L’Ue boccia la mappatura delle spiagge, due mesi per le aste oppure rischio sanzioni

La Commissione europea con la direttiva Bolkestein del 2006 vuole concessioni a gara con durata limitata e senza rinnovi automatici, il governo ha prorogato a dicembre 2024 le scadenze e sostiene che non servano bandi perché il bene “spiagge” non è scarso. Bruxelles contesta la misurazione delle coste

4L’Unione europea il 16 novembre 2023 ha inviato al governo italiano una lettera con il parere motivato per la procedura d’infrazione nei confronti dell’Italia per la mancata attuazione della direttiva Bolkestein sulle concessioni balneari (qui uno spiegone completo di tutta la vicenda). La comunicazione della Commissione Ue è il secondo passo nell’iter di infrazione. Ora l’Italia ha due mesi di tempo per rispondere alle istanze europee. In caso contrario, Bruxelles potrebbe passare al deferimento alla Corte di Giustizia dell’Unione europea che dovrà pronunciarsi con il rischio di sanzioni economiche per l’Italia.

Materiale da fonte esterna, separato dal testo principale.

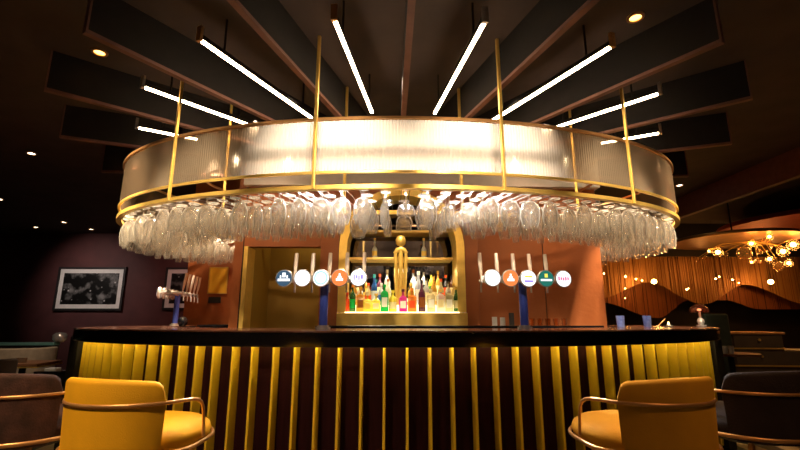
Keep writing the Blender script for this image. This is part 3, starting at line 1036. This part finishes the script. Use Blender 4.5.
def tower(loc, rz, badges, lab, descr):
    """header along local x, badges face local -y, handles on +y side"""
    t = empty('beer_tower', loc, rz, lab, 'beer tap tower', 'beer tap towers')
    n = len(badges)
    sp = 0.139
    L = sp * (n - 1)
    zc = 0.37
    MB().cyl(0, 0, 0, 0.018, 0.055, 20).cyl(0, 0, 0.018, 0.03, 0.042, 20).build('base', M['chrome'], t)
    MB().cyl(0, 0, 0.03, zc, 0.031, 20).build('column', M['blue_lit'], t)
    MB().lathe([(0, -L / 2 - 0.04), (0.026, -L / 2 - 0.04), (0.028, -L / 2 - 0.03), (0.028, L / 2 + 0.03), (0.026, L / 2 + 0.04), (0, L / 2 + 0.04)], 18, (0, 0, zc), 'x').build('header', M['chrome'], t)
    for i, b in enumerate(badges):
        x = -L / 2 + i * sp
        a = MB().lathe([(0, 0.0), (0.018, 0.0), (0.018, 0.06), (0.012, 0.075), (0, 0.075)], 12, (x, -0.02, zc), 'y')
        a.build('badge_arm', M['chrome'], t)
        bo = MB().lathe([(0, 0.0), (BR, 0.0), (BR + 0.004, 0.006), (BR + 0.004, 0.020), (BR, 0.022), (0, 0.014)], 28, (x, -0.095, zc), 'y').build('badge', M['chrome'], t, smooth=40)
        bo['label'] = descr[b]
        f = MB().lathe([(0, 0.0), (BR - 0.003, 0.0), (BR - 0.003, 0.0035), (0, 0.0035)], 28, (x, -0.1155, zc), 'y').build('lit_face', badge_glow[b], bo, smooth=0)
        y0, y1 = -0.1215, -0.1195

        def mark(name, mat, *rects):
            q = MB()
            for (a0, a1, c0, c1) in rects:
                q.box(x + a0, x + a1, y0, y1, zc + c0, zc + c1)
            q.build(name, mat, bo, smooth=0)

        if b == 'night':
            mark('emblem', bw, (-0.045, 0.045, -0.022, -0.004), (-0.012, 0.012, 0.006, 0.040), (-0.03, -0.02, 0.0, 0.02), (0.02, 0.03, 0.0, 0.02))
            mark('writing', bd, (-0.036, 0.036, -0.016, -0.010))
        elif b == 'teal':
            q = MB().lathe([(0.040, 0.0), (0.050, 0.0), (0.050, 0.002), (0.040, 0.002), (0.040, 0.0)], 28, (x, -0.1192, zc), 'y')
            q.build('ring_mark', bte, bo)
        elif b == 'red':
            mark('emblem', bw, (-0.014, 0.014, -0.022, 0.012), (-0.006, 0.006, 0.012, 0.032), (-0.026, -0.014, -0.022, -0.004), (0.014, 0.026, -0.022, -0.004))
        elif b == 'violet':
            mark('writing', bvi, (-0.036, -0.026, -0.018, 0.020), (-0.018, -0.006, -0.006, 0.018), (0.0, 0.010, -0.018, 0.014), (0.018, 0.034, -0.010, 0.020), (-0.02, 0.02, -0.034, -0.028))
        elif b == 'stripe':
            mark('writing', bye, (-0.030, 0.030, 0.006, 0.020))
            mark('lower_mark', bvi, (-0.034, 0.034, -0.030, -0.014))
        elif b == 'green':
            mark('writing', bw, (-0.044, 0.044, -0.018, -0.004))
            mark('emblem', bye, (-0.012, 0.012, 0.008, 0.036))
        elif b == 'pink':
            mark('writing', bpk, (-0.044, -0.032, -0.014, 0.018), (-0.026, -0.014, -0.010, 0.012), (-0.008, 0.004, -0.014, 0.010), (0.010, 0.022, -0.014, 0.014), (0.028, 0.040, -0.010, 0.012))
        # tap body, spout and handle on the serving side
        fa = MB().lathe([(0, 0.0), (0.014, 0.0), (0.014, -0.09), (0.018, -0.10), (0.018, -0.13), (0, -0.13)], 12, (x, 0.02, zc), 'y')
        fa.tube([(x, 0.13, zc - 0.01), (x, 0.15, zc - 0.04), (x, 0.152, zc - 0.09)], 0.008, 8)
        fo = fa.build('tap', M['chrome'], t, smooth=50)
        MB().tube([(x, 0.135, zc + 0.015), (x, 0.140, zc + 0.06), (x, 0.150, zc + 0.13), (x, 0.160, zc + 0.225)], [0.007, 0.011, 0.016, 0.014], 10).build('handle', M['handle'], fo)
    return t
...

Secondo la direttiva Bolkestein del 2006 le concessioni demaniali marittime devono essere messe a gara, rilasciate per una durata limitata e non possono prevedere un rinnovo automatico. Nel 2020 si è aperta la procedura di infrazione contro il governo di Roma. L’ultimo intervento del governo in materia è stato il decreto Milleproroghe, che aveva portato al 31 dicembre 2024 la validità delle concessioni assegnate senza gara, allungando di un anno la scadenza decisa dall’esecutivo Draghi.

Lo scorso 24 febbraio il presidente della Repubblica, Sergio Mattarella, ha promulgato il decreto esprimendo riserve su possibili profili di incompatibilità con il diritto europeo e con decisioni giurisdizionali definitive: «Sono indispensabili, a breve, ulteriori iniziative di governo e Parlamento».

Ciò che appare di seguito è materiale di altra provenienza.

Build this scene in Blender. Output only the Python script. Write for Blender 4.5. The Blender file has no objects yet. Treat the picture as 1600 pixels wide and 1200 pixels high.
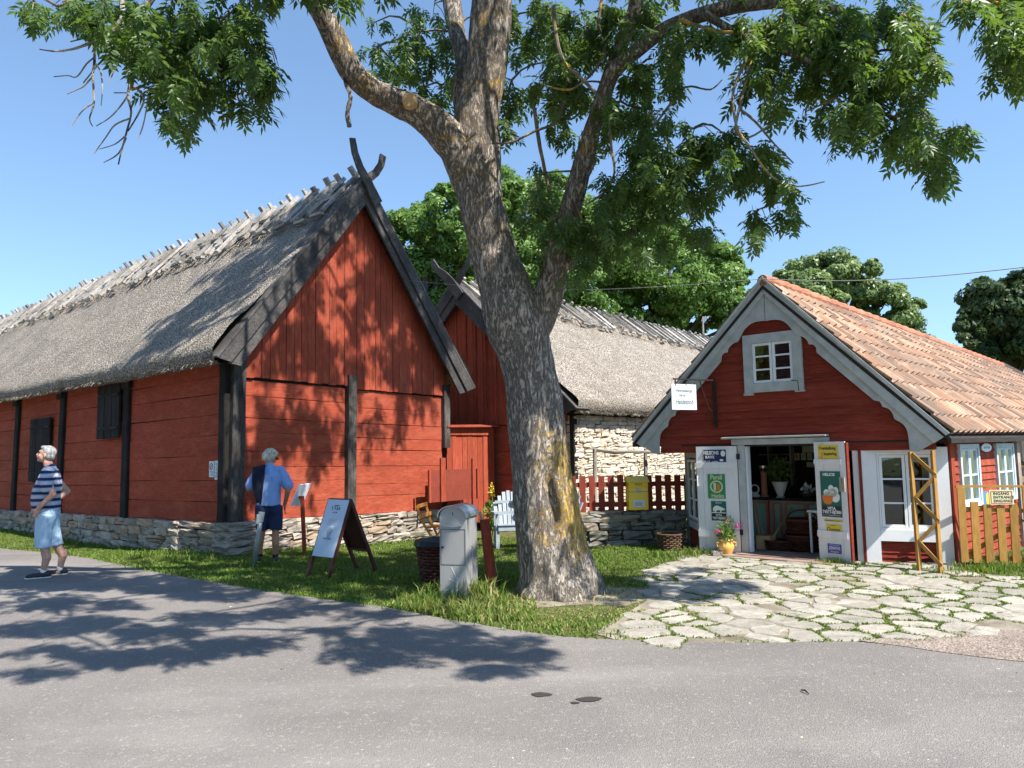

Il governo Meloni sostiene che la direttiva Ue del 2006 sulla liberalizzazione dei servizi e delle concessioni balneari non vada applicata alle spiagge italiane in quanto il bene “spiagge” non è scarso: da una mappatura delle coste risulterebbe che il 67 percento è privo di strutture. I calcoli del governo non convincono Bruxelles perché escluderebbero aree di minore accessibilità per condizioni naturali, come quelle rocciose, e altre aree, come quelle militari, che potenzialmente potrebbero ospitare strutture turistico-ricettive.

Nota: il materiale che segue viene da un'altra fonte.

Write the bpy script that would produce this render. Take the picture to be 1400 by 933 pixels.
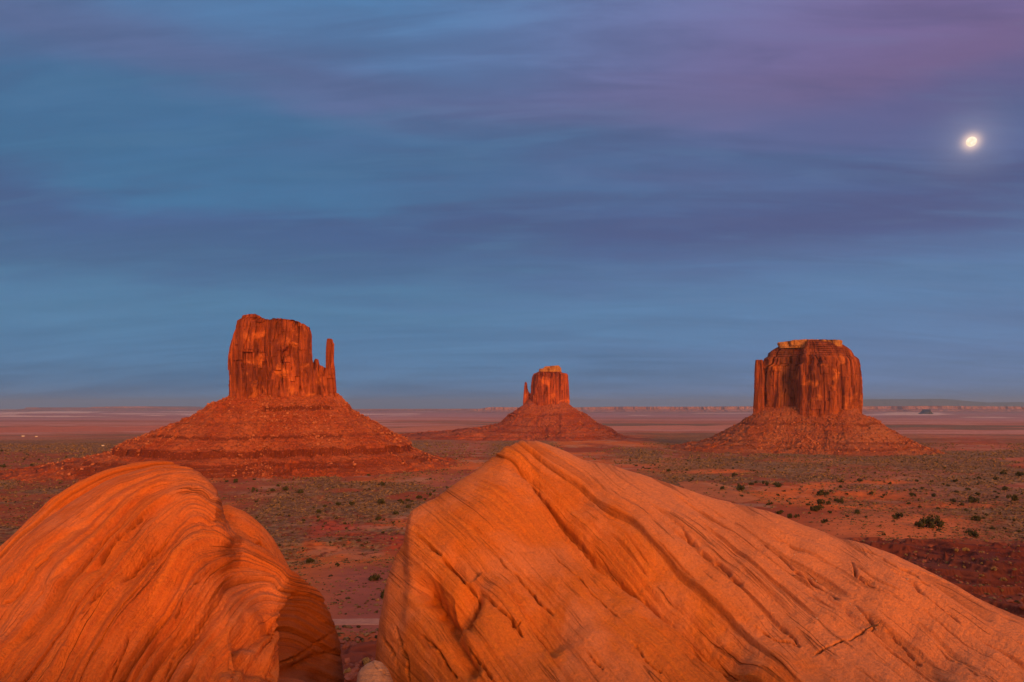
import bpy, math, random
import numpy as np
from mathutils import Vector

for o in list(bpy.data.objects):
    bpy.data.objects.remove(o)

# ------------------------------------------------------------------ camera
FPX = 972.0           # focal length in photo pixels (25 mm on a 36 mm sensor, 1400 px wide)
HOR = 557.0           # row of the level horizon
CX = 700.0
cam_d = bpy.data.cameras.new('camera')
cam_d.lens = 25.0
cam_d.sensor_width = 36.0
cam_d.shift_y = (HOR - 466.5) / 1400.0
cam_d.clip_start = 0.2
cam_d.clip_end = 400000.0
cam = bpy.data.objects.new('camera', cam_d)
cam.location = (0, 0, 0)
cam.rotation_euler = (math.radians(90), 0, 0)
bpy.context.scene.collection.objects.link(cam)
sc = bpy.context.scene
sc.camera = cam

# ------------------------------------------------------------------ exposure
sc.view_settings.view_transform = 'Standard'
sc.view_settings.look = 'None'
sc.view_settings.exposure = 0.0
sc.view_settings.gamma = 1.0
sc.cycles.use_denoising = True
sc.cycles.volume_bounces = 0
sc.cycles.max_bounces = 6
sc.cycles.diffuse_bounces = 3

SUN_EL, SUN_AZ = 13.0, 24.0      # degrees; azimuth counted from straight behind the camera, minus = towards its left
SUN_STRENGTH = 3.75
SUN_COL = (1.0, 0.37, 0.075)
HAZE_DENSITY = 1.25e-5

# ------------------------------------------------------------------ node helpers
class NT:
    def __init__(self, tree):
        self.t = tree
        self.t.nodes.clear()
    def n(self, kind, ins=None, **props):
        nd = self.t.nodes.new(kind)
        for k, v in props.items():
            setattr(nd, k, v)
        for k, v in (ins or {}).items():
            self.set(nd.inputs[k], v)
        return nd
    def set(self, sock, v):
        if isinstance(v, bpy.types.NodeSocket):
            self.t.links.new(v, sock)
        elif isinstance(v, bpy.types.Node):
            self.t.links.new(v.outputs[0], sock)
        else:
            if hasattr(sock.default_value, '__len__') and hasattr(v, '__len__') and len(sock.default_value) == 4 and len(v) == 3:
                v = (*v, 1.0)
            sock.default_value = v
    def m(self, op, a, b=None, c=None, clamp=False):
        nd = self.t.nodes.new('ShaderNodeMath'); nd.operation = op; nd.use_clamp = clamp
        self.set(nd.inputs[0], a)
        if b is not None: self.set(nd.inputs[1], b)
        if c is not None: self.set(nd.inputs[2], c)
        return nd.outputs[0]
    def vm(self, op, a, b=None, out=0):
        nd = self.t.nodes.new('ShaderNodeVectorMath'); nd.operation = op
        self.set(nd.inputs[0], a)
        if b is not None: self.set(nd.inputs[1], b)
        return nd.outputs[out]
    def ss(self, x, a, b):
        nd = self.t.nodes.new('ShaderNodeMapRange'); nd.interpolation_type = 'SMOOTHSTEP'
        self.set(nd.inputs['Value'], x)
        nd.inputs['From Min'].default_value = a; nd.inputs['From Max'].default_value = b
        return nd.outputs[0]
    def mix(self, f, a, b, blend='MIX'):
        nd = self.t.nodes.new('ShaderNodeMix'); nd.data_type = 'RGBA'; nd.blend_type = blend
        nd.clamp_factor = True
        self.set(nd.inputs[0], f); self.set(nd.inputs[6], a); self.set(nd.inputs[7], b)
        return nd.outputs[2]
    def ramp(self, x, stops, interp='B_SPLINE'):
        nd = self.t.nodes.new('ShaderNodeValToRGB'); nd.color_ramp.interpolation = interp
        cr = nd.color_ramp
        while len(cr.elements) > 1: cr.elements.remove(cr.elements[-1])
        cr.elements[0].position = stops[0][0]; cr.elements[0].color = (*stops[0][1], 1)
        for p, c in stops[1:]:
            e = cr.elements.new(p); e.color = (*c, 1)
        self.set(nd.inputs[0], x)
        return nd.outputs[0]
    def noise(self, vec, scale, detail=4, rough=0.55, out='Fac', dist=0.0):
        nd = self.n('ShaderNodeTexNoise', {'Vector': vec, 'Scale': scale, 'Detail': detail, 'Roughness': rough, 'Distortion': dist})
        return nd.outputs[out]
    def comb(self, x, y, z):
        return self.n('ShaderNodeCombineXYZ', {'X': x, 'Y': y, 'Z': z}).outputs[0]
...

«La bocciatura della Ue al tentativo del governo di prorogare le concessioni balneari ha fatto perdere all’Italia un anno di tempo – ha commentato l’assessore regionale a Turismo e Commercio, Andrea Corsini –. Dodici mesi di promesse elettorali nocive in cui invece ci si sarebbe dovuti mettere al lavoro per presentare una proposta di buon senso. Un documento che la Regione Emilia-Romagna aveva elaborato più di un anno fa e che aveva trovato d’accordo tutte le Regioni. Con il risultato che ora, entro due mesi, si dovrà applicare la Bolkestein per non incorrere in sanzioni che sarebbero pagate da tutti i cittadini, oltre alla pioggia di ricorsi che arriveranno».

La proposta dell’Emilia-Romagna punta sul giusto riconoscimento del valore aziendale dell’impresa, degli investimenti realizzati e della professionalità degli operatori che hanno gestito finora il bene demaniale. Elementi che dovranno essere considerati tra i criteri di valutazione dei nuovi bandi di gara, insieme agli standard qualitativi dei servizi e alla sostenibilità sociale e ambientale del piano degli investimenti. Con l’esclusione del rialzo del canone demaniale che non dovrà essere oggetto di gara ma rimanere predeterminato per legge dallo Stato.

Inoltre, si ritiene necessario che Regioni e Comuni possano concorrere nella definizione dei criteri dei bandi di gara con l’obiettivo di valorizzare il paesaggio e gli elementi identitari della fascia costiera attraverso la qualificazione dell’offerta turistico-balneare, tenendo conto delle peculiarità dei diversi territori.

Altri elementi dovranno riguardare la valutazione circa il numero massimo di concessioni da rilasciare a ogni operatore economico, in modo da garantire l’adeguata pluralità e differenziazione dell’offerta nell’ambito territoriale di riferimento, e la determinazione di limiti minimi e massimi di durata delle concessioni, anche per assicurare un congruo periodo al rientro degli investimenti.

«In Emilia-Romagna- conclude Corsini- c’è in ballo il futuro di oltre 1.500 imprese, principalmente a conduzione familiare, che rappresentano un patrimonio fondamentale di esperienza e non solo per la nostra regione. Continuare a procrastinare, oltre a essere penalizzante per il Paese, è una decisione che rischia di avere conseguenze economiche e sociali gravissime».